Reasons America's Got Talent is totally fake

NBC's America's Got Talent claims it's trying to find the best talent in the country, but is the show as real as it claims to be? Over the years, like practically every other reality-competition show out there, America's Got Talent has come under fire. The series has faced allegations that the competition is rigged and accusations it's not nearly as genuine as it comes across on the small screen.


The show doesn't always verify contestants' backstories

America's Got Talent ran into a serious fact-checking problem in Season 7 when contestant Timothy Poe's sob story about being a war veteran fell apart. Poe initially told the show that he learned how to sing to help get over a stutter he developed after being hit with a grenade in Afghanistan.

After his audition aired, reports surfaced that his story was false. Even worse, the photo the show used of Poe in Afghanistan turned out to be a picture of another soldier. Poe delivered a tearful apology on a local news station, but he insisted at the time he didn't think he'd lied. Uh, okay.

The show allegedly reserves the right to exaggerate life stories

While Poe's story is the most obvious example of a false contestant backstory, it's possible that other contestants' personal stories have been exaggerated, at least according to excerpts from the book Inside AGT: The Untold Stories of America's Got Talent (via Radar Online). "In exchange for being seen by millions of viewers each week, everyone must agree that producers can trick, exploit and embarrass them—and even depict their personal stories in a manner that 'may be factual or fictional'—and they can't sue for any reason," the book alleges.

The show may pit contestants against one another

Also in Inside AGT, Season 2 runner-up Cas Haley claimed that during the audition process, he and others in his green room were manipulated by producers into getting a young female contestant to cry on camera.


"We were all in the green room, waiting to go out and perform and there was this young girl from Hawaii who was with her mom," he said in the book (via Radar Online). "She went out and auditioned and while she was out there, a producer came back to the holding room and told us, 'OK, she made it, let's give her a big hand when she comes back in here.' So, of course, we all cheered for her when she came through the door and she just burst into tears."

"It turns out she didn't actually make it, they just told us that so we'd cheer and they'd get reaction out of her," Haley said. "That was the first time I realized I couldn't trust these people. [The show is] not what people think. It's all for ratings.

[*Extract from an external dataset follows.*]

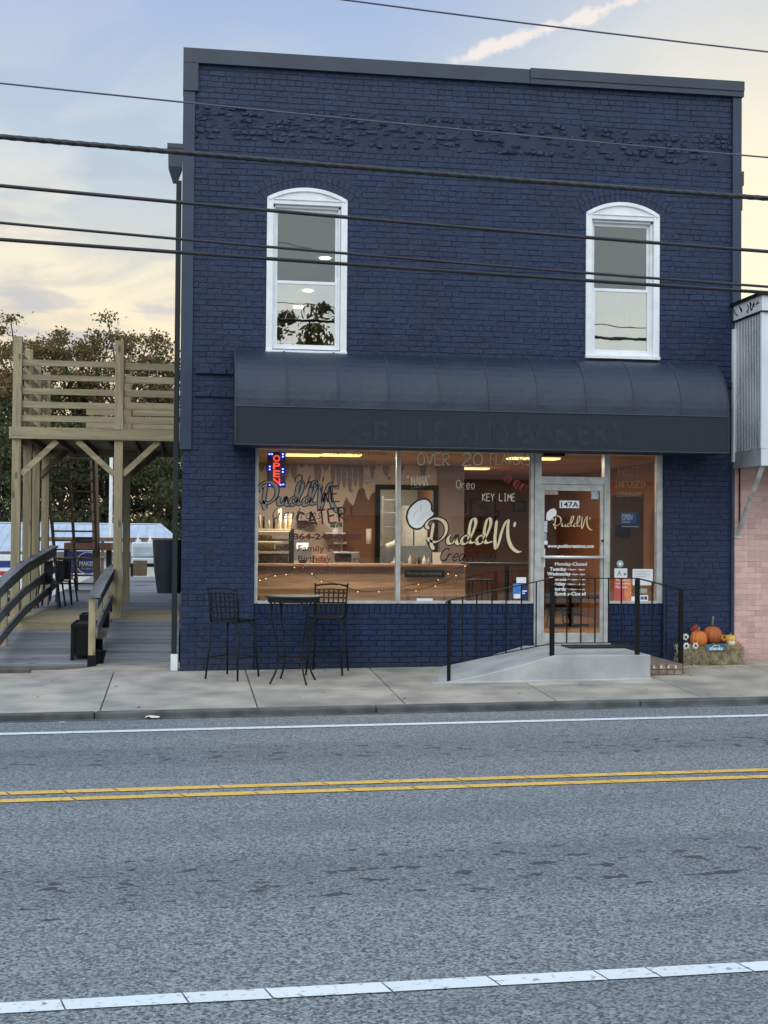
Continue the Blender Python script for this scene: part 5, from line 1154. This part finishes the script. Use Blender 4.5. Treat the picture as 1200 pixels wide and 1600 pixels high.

That's what they're looking for."

Jokes are allegedly pre-screened

According to Inside AGT (via Radar Online), several of the show's comedic acts may not get to tell the jokes they actually want to when they finally hit the stage.

"Several comedic acts told the book that they were required to submit their jokes to the producers in advance to make sure they cleared network standards and didn't clash with the show's family friendly values," the book claims. Pre-screened and potentially watered-down jokes? Now, that's no laughing matter.